West Ham United has hit back against claims made last week by the London Legacy Development Corporation (LLDC), the landlord of the London Stadium.

Lyn Garner, chief executive of the LLDC, said last week that West Ham’s annual rent of £2.5m to play at the stadium, which served as the hub of London’s Olympic Games in 2012, does not cover the cost of staging matches at the venue.

Garner described this matter as “the elephant in the room” and her comments came on the back of a number of financial problems that have beset the stadium in recent years.

In a statement issued on Friday night, West Ham questioned the validity of the claims. “West Ham United are concerned that this is deliberately misleading the public and, more importantly, taxpayers,” the club said in a statement reported by Sky Sports.

“West Ham now pay £3m in rent due to additional annual fees that have been introduced since our agreement in 2013 and a further £6m was received by our landlord from the food and beverage sold at our matches.
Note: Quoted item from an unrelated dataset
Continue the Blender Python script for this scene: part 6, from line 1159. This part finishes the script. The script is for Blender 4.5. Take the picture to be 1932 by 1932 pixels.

With additional fees we pay for services at the London Stadium, the total revenues received from West Ham United and our activities is £10m a year.”

The stadium remains without a naming-rights sponsor, with telco Vodafone and Indian conglomerate Mahindra having both failed to strike a deal.

Last month it also emerged that West Ham was seeking to change the colour of the material around the playing surface at the stadium amid concerns it is too close to the navy blue of rival Tottenham Hotspur, and the club also addressed this matter in its statement.

The statement continued: “Ms Garner pointed out that E20 (the company set up to run the stadium) would not allow our pitch surround to be in our club colours because the LLDC are seeking a commercial deal for stadium naming rights and the track might be part of that negotiation.

“The Premier League do not allow commercial sponsor logos on pitch surrounds and therefore that can’t happen. It is again misleading. West Ham United have offered to help LLDC sell the naming rights and other commercial deals using our expertise of running the commercial side of a football club and its stadium. They have declined.

“The current strategy to point the finger at West Ham United is simply not the solution to the long-term viability and commercial success of the venue. We are running a football club, not the stadium, and for Ms Garner to lay any blame for their financial struggles at our door is wrong and misleading the public.”